Sei que vou voltar a Portugal, claro, porque é o meu país. Mas para já não! Nos próximos anos não me vejo a treinar no nosso país, porque não me identifico minimamente com aquilo que se passa. O futebol é alegria e eu não vejo essa alegria nas equipas, vejo obrigação. E quando isso acontece as pessoas têm menos capacidade para fazer aquilo que a nossa equipa fez este ano, que é acreditar até ao último minuto que pode vencer. Foi esse o grande passo que dei na minha carreira e, honestamente, algumas coisas que fiz em Portugal não fiz aqui e se sair daqui sei que estou a fazer coisas que não irei fazer noutros sítios. Mas isso é o crescimento do treinador. Este não foi muito difícil, mas muito enriquecedor também.
Nos próximos anos não me vejo a treinar no nosso país, porque não me identifico minimamente com aquilo que se passa. O futebol é alegria e eu não vejo essa alegria nas equipas, vejo obrigação
Já venceu a Taça e ainda está na luta pelo terceiro lugar. Pode dizer-se que melhor era difícil?
Tem sido uma época muito boa para nós. Fizemos uma primeira volta fantástica, com 25 pontos, e nesta segunda já superámos esse registo, tendo 27 a duas jornadas do fim. Isso prova que não houve 'picos'. Estivemos sempre nos lugares cimeiros, entre os melhores ataques e as melhores defesas e fomos muitas vezes premiados com eleições para jogadores da jornada e também treinador. Isso só foi possível também com um staff fantástico que se dedicou imenso a esta causa.
Como foi a adaptação ao país, à cultura e ao próprio futebol?

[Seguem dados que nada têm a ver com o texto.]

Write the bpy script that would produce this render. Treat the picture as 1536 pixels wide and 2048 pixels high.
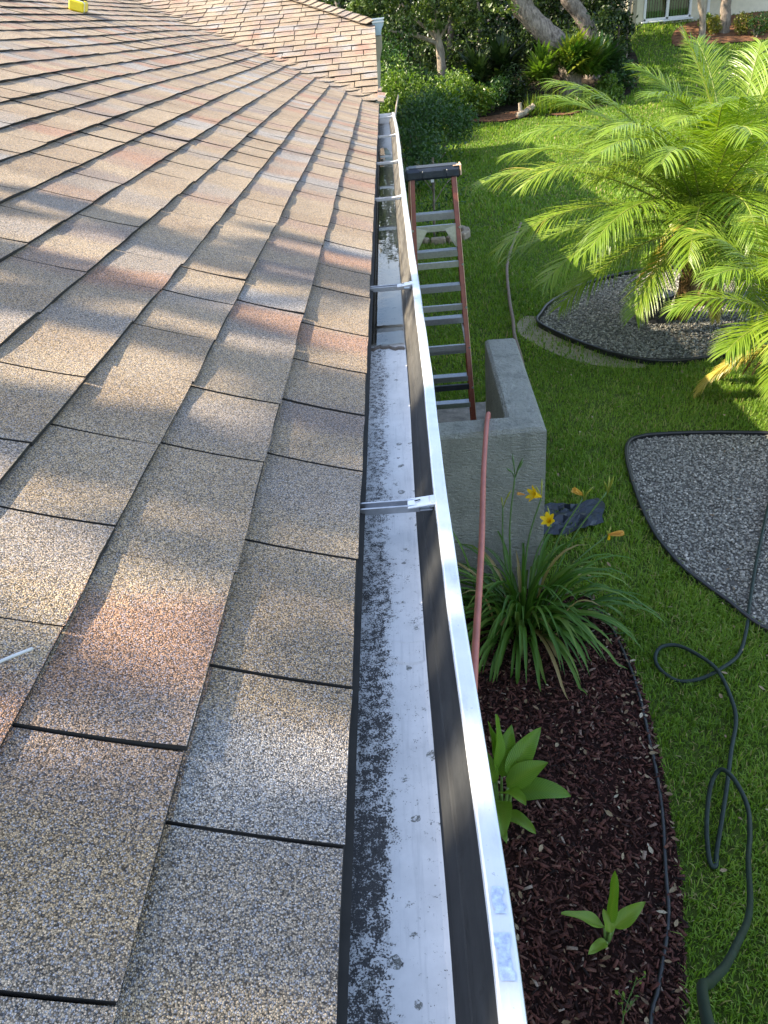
import bpy, math, random
import numpy as np
from mathutils import Vector, Matrix
from math import sin, cos, tan, radians, pi, sqrt

scene = bpy.context.scene
for o in list(bpy.data.objects):
    bpy.data.objects.remove(o)
rng = np.random.default_rng(7)
random.seed(7)

# ------------------------------------------------------------------ camera
cd = bpy.data.cameras.new('camera')
cam = bpy.data.objects.new('camera', cd)
scene.collection.objects.link(cam)
scene.camera = cam
cd.sensor_fit = 'VERTICAL'
cd.sensor_height = 24.0
cd.lens = 24.0 * 1539.0 / 2048.0
cd.clip_start = 0.05
cd.clip_end = 2000.0
R = Matrix(((0.99625, 0.07343, 0.04565), (-0.00109, 0.53868, -0.84251), (-0.08646, 0.8393, 0.53674)))
cam.matrix_world = Matrix.Translation((0, 0, 3.3)) @ R.to_4x4()

# ------------------------------------------------------------------ sky, sun, exposure
SUN_EL = radians(40.0)
SUN_DIR = Vector((-cos(SUN_EL), 0.05, sin(SUN_EL))).normalized()     # towards the sun
world = bpy.data.worlds.new('World')
scene.world = world
world.use_nodes = True
wn = world.node_tree
for n in list(wn.nodes):
    wn.nodes.remove(n)
sky = wn.nodes.new('ShaderNodeTexSky')
sky.sky_type = 'NISHITA'
sky.sun_disc = False
sky.sun_elevation = SUN_EL
sky.sun_rotation = radians(-87.0)
sky.air_density = 1.0
sky.dust_density = 1.0
sky.ozone_density = 1.0
bg = wn.nodes.new('ShaderNodeBackground')
bg.inputs['Strength'].default_value = 0.15
wo = wn.nodes.new('ShaderNodeOutputWorld')
wtc = wn.nodes.new('ShaderNodeTexCoord')
wmap = wn.nodes.new('ShaderNodeMapping'); wmap.inputs['Scale'].default_value = (1.0, 1.0, 2.2)
wno = wn.nodes.new('ShaderNodeTexNoise'); wno.inputs['Scale'].default_value = 3.2; wno.inputs['Detail'].default_value = 6.0; wno.inputs['Roughness'].default_value = 0.6
wcr = wn.nodes.new('ShaderNodeMapRange'); wcr.interpolation_type = 'SMOOTHSTEP'; wcr.inputs[1].default_value = 0.46; wcr.inputs[2].default_value = 0.70; wcr.inputs[4].default_value = 0.5
wmx = wn.nodes.new('ShaderNodeMix'); wmx.data_type = 'RGBA'; wmx.inputs[7].default_value = (6.6, 6.5, 6.3, 1)     # sunlit cloud
wn.links.new(wtc.outputs['Generated'], wmap.inputs[0]); wn.links.new(wmap.outputs[0], wno.inputs['Vector'])
wn.links.new(wno.outputs[0], wcr.inputs[0]); wn.links.new(wcr.outputs[0], wmx.inputs[0]); wn.links.new(sky.outputs[0], wmx.inputs[6])
wn.links.new(wmx.outputs[2], bg.inputs['Color'])
wn.links.new(bg.outputs[0], wo.inputs['Surface'])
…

Nós temos um grupo muito homogéneo. Admito que isso me surpreendeu. Não é fácil lidarmos com uma cultura totalmente diferente, com mentalidades distintas como as que temos aqui. Além disso, é complicado trabalhar num contexto como o atual. Por exemplo, nós vamos treinar as 22h30 e estarão 33ºC ou 34ºC, com um nível de humidade muito baixa, o que dificulta a respiração dos jogadores. Só o espírito de grupo e a crença naquilo que se faz pode ajudar a levar ao sucesso.

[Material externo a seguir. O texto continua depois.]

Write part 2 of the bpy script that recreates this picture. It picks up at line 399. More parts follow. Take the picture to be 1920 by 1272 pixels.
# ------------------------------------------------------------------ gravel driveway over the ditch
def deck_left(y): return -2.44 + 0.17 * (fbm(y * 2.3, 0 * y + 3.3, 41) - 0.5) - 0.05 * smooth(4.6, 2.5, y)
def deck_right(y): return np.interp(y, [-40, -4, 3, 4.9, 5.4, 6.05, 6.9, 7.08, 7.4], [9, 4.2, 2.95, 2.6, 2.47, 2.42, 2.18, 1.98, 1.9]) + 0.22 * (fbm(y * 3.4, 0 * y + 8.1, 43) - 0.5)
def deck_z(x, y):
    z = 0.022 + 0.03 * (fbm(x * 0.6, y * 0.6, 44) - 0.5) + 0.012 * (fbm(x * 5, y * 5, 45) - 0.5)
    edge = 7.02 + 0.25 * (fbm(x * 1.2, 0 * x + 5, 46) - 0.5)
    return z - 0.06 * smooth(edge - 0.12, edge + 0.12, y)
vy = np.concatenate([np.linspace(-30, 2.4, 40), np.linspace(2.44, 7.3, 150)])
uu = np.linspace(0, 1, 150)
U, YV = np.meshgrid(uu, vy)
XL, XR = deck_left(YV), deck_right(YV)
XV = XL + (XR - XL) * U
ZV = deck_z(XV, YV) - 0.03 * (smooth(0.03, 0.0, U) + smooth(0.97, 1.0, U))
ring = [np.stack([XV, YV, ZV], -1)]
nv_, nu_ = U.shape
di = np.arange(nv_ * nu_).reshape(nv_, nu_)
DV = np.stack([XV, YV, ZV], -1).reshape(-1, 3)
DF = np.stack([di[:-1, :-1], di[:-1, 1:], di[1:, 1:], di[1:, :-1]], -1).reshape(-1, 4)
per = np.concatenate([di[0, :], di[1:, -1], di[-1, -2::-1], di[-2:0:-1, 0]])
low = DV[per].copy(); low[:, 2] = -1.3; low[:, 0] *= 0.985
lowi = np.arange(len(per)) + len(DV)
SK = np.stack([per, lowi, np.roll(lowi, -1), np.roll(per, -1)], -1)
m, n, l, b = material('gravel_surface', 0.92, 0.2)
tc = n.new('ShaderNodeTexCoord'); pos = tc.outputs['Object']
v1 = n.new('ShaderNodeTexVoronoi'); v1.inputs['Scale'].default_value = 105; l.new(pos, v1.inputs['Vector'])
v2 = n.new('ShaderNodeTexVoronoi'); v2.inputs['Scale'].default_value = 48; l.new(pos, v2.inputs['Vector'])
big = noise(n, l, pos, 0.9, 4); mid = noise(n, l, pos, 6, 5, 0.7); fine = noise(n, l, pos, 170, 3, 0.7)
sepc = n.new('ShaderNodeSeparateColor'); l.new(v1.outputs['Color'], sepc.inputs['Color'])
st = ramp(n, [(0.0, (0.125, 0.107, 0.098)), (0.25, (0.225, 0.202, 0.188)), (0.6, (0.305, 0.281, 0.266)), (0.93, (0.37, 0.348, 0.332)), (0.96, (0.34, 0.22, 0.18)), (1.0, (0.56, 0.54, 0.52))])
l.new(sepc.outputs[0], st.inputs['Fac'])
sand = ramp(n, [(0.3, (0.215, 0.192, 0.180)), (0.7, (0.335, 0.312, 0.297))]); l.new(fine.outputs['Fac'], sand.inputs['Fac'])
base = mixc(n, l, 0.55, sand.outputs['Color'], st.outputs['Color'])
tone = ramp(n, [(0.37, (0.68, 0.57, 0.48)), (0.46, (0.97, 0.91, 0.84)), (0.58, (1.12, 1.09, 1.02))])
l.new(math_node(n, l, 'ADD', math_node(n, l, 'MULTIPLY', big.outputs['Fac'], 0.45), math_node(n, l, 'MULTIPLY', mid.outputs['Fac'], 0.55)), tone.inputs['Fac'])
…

Ainda para mais nesta fase do Ramadão...
Claro, o Ramadão obriga-nos a projetar a semana de trabalho de uma forma totalmente diferente. Temos que agendar os treinos para a noite porque os jogadores têm que ir à mesquita rezar. Ou podem rezar onde estiverem desde que estejam virados para Meca. Hoje estiveram 39º graus durante o dia, algo que também limita bastante as coisas. Os jogos são as 22h00, nos últimos anos não existiam jogos na altura do Ramadão, pois isso é contra producente para aquilo que é uma equipa de futebol. Ainda agora houve o exemplo dos três jogadores do Ajax que vão cumprir o Ramadão.
Técnico garante que o futuro passa pela Arábia Saudita e garante que voltar a Portugal não está nos planos imediatos © twitter Al Taawon
Houve algum tipo de preparação pessoal antes de aceitar este convite?

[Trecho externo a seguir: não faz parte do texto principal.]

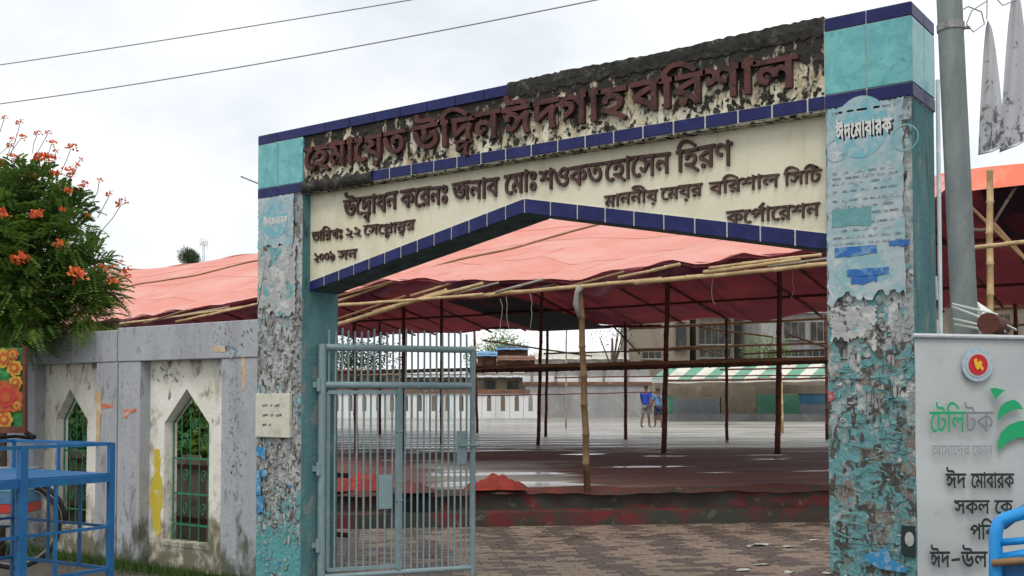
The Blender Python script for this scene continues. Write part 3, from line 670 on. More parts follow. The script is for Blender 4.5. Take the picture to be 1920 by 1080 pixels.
# posters and notice
def torn(x0, x1, z0, z1, y, m, seed, rag=.02, n=14, th=.002):
    random.seed(seed); pts = []; n = n * 2; e_ = 0
    for i in range(n): e_ = max(-rag, min(rag, e_ + R(-rag, rag) * .7)); pts.append((x0 + (x1 - x0) * (i + R(-.3, .3) * (i > 0)) / n, z0 + e_))
    for i in range(n): pts.append((x1 + R(-rag, 0) * .4, z0 + (z1 - z0) * i / n))
    for i in range(n): pts.append((x1 - (x1 - x0) * i / n, z1 + R(-rag, rag) * .2))
    for i in range(n): pts.append((x0 + R(0, rag) * .4, z1 - (z1 - z0) * i / n))
    return MB().xz(pts, y, y + th)
def disc(cx, cz, r, y, m, parent, name='print', rz=None, n=28, r_in=0):
    rz = rz or r; mb = MB()
    if r_in:
        k = r_in / r; vs = [(cx + cos(a * 2 * pi / n) * r * q, y, cz + sin(a * 2 * pi / n) * rz * q) for a in range(n) for q in (1, k)]
        mb.add(vs, [(2 * a, 2 * ((a + 1) % n), 2 * ((a + 1) % n) + 1, 2 * a + 1) for a in range(n)])
    else: mb.add([(cx + cos(a * 2 * pi / n) * r, y, cz + sin(a * 2 * pi / n) * rz) for a in range(n)], [tuple(range(n))])
    return obj(name, mb, m, parent)
yP = Y0 - .021
po = thing('poster', 'large faded cyan poster with round emblem and greeting, top of the right pillar', 'poster', ((rx0 + rx1) / 2, yP, 2.7))
obj('sheet', torn(rx0 + .005, rx1 - .04, Z(1620, 560, Y0), ZB2 - .005, yP, 'poster', 51, .05), 'poster', po, fix=True)
cx, cz = X(1622, Y0), Z(1622, 238, Y0)
disc(cx, cz, .175, yP - .002, 'ink_cyan', po, rz=.20)
disc(X(1705, Y0), Z(1705, 258, Y0), .085, yP - .003, 'ink_cyan', po, r_in=.077); disc(X(1558, Y0) + .06, Z(1560, 285, Y0), .075, yP - .003, 'ink_cyan', po, r_in=.069)
GLY_OFF = .03
_gc.clear()
word(['ঈ', 'দ', 'েমা', 'বা', 'র', 'ক'], (X(1575, Y0), yP, Z(1575, 262, Y0)), AX, UP, X(1680, Y0) - X(1575, Y0), .085, .0025, 'paper', po, 'lettering', .002)
word(['ঈ', 'দ', 'েমা', 'বা', 'র', 'ক'], (X(1575, Y0) + .012, yP, Z(1575, 262, Y0) - .012), AX, UP, X(1680, Y0) - X(1575, Y0), .085, .001, 'ink_black', po, 'lettering', .001)
GLY_OFF = .012
_gc.clear()
# minaret-like finial printed above the right ring
tx, tz = X(1705, Y0), Z(1705, 225, Y0)
obj('print', MB().add([(tx - .006, yP - .003, tz + .13), (tx + .006, yP - .003, tz + .13), (tx + .02, yP - .003, tz + .06), (tx + .04, yP - .003, tz + .03), (tx + .03, yP - .003, tz), (tx - .03, yP - .003, tz), (tx - .04, yP - .003, tz + .03), (tx - .02, yP - .003, tz + .06)], [tuple(range(8))]), 'ink_faint', po)
random.seed(52)
mb = MB()
for z_ in [3.595, 3.20, 3.165, 3.13, 3.08, 3.02, 2.975, 2.93, 2.87, 2.825, 2.78, 2.74]:
    x = rx0 + .05
    while x < rx1 - .1:
        l = R(.02, .07); mb.add([(x, yP - .002, z_), (x + l, yP - .002, z_ + R(-.002, .002)), (x + l, yP - .002, z_ + .013), (x, yP - .002, z_ + .013)], [(0, 1, 2, 3)]); x += l + R(.006, .04)
obj('faded_text', mb, 'ink_faint', po, kind='stuff')
def strip(px0, px1, py0, py1, m, nm='print', par=po, dy=.0035):
    xx0, xx1 = X(px0, Y0), X(px1, Y0); zt, zb_ = Z(px0, py0, Y0), Z(px0, py1, Y0); random.seed(int(px0))
    obj(nm, torn(xx0, xx1, zb_, zt, yP - dy, m, int(px0), .012, 6, .0015), m, par, fix=True)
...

Não, não fizemos especificamente relativo ao Ramadão, pois o campeonato estava previsto terminar a 6 de maio, ou seja, antes do início do Ramadão. No entanto, por causa das competições asiáticas das quatro principais equipas da Arábia Saudita e da Taça do Rei, tiveram que alterar a calendarização, pelo que vamos ter mais duas jornadas para além daquilo que seria o normal. No entanto, antes de aceitar o convite, fui falando com algumas pessoas. Fui recomendado pelo José Gomes, que cá estava e com quem trabalhei no FC Porto e tenho uma excelente relação, e conversei com alguns jogadores que conhecia e que tinham passado por cá, que me partilharam algumas experiências. Mas o facto de aceitar passou muito pela vontade de abraçar um novo desafio.
Desafio esse totalmente diferente a todos os níveis...
Sim, desde logo porque houve um aumento do limite de estrangeiros. Aqui podemos ter oito estrangeiros, com sete a jogar, mais do que no Qatar e noutra zona envolvente. Existe, por isso, a possibilidade de impor o cunho que pretendemos e internacionalizar o futebol. Além disso, houve uma preocupação para promover o espetáculo este ano. A final da Taça foi exemplo disso mesmo, que foi uma festa absolutamente deliciosa, não só pelo jogo em si, que foi emotivo, mas também pelo espetáculo antes e depois do apito final. A juntar a isto, existe um investimento para trazer bons jogadores e boas equipas técnicas para fazer evoluir o campeonato, mas também o jogador saudita. Foi com este pacote que me foi 'vendido' e com a autonomia que tive enquanto treinador na escolha dos jogadores e na continuidade da definição do projeto que foi iniciado pelo José Gomes.
Existe um investimento para trazer bons jogadores e boas equipas técnicas para fazer evoluir o campeonato, mas também o jogador saudita
Em algum momento houve, da parte dos dirigentes, a tentação de limitarem o seu trabalho ou, pelo menos, influenciarem aquilo que são as suas funções, como aconteceu em outros clubes sauditas?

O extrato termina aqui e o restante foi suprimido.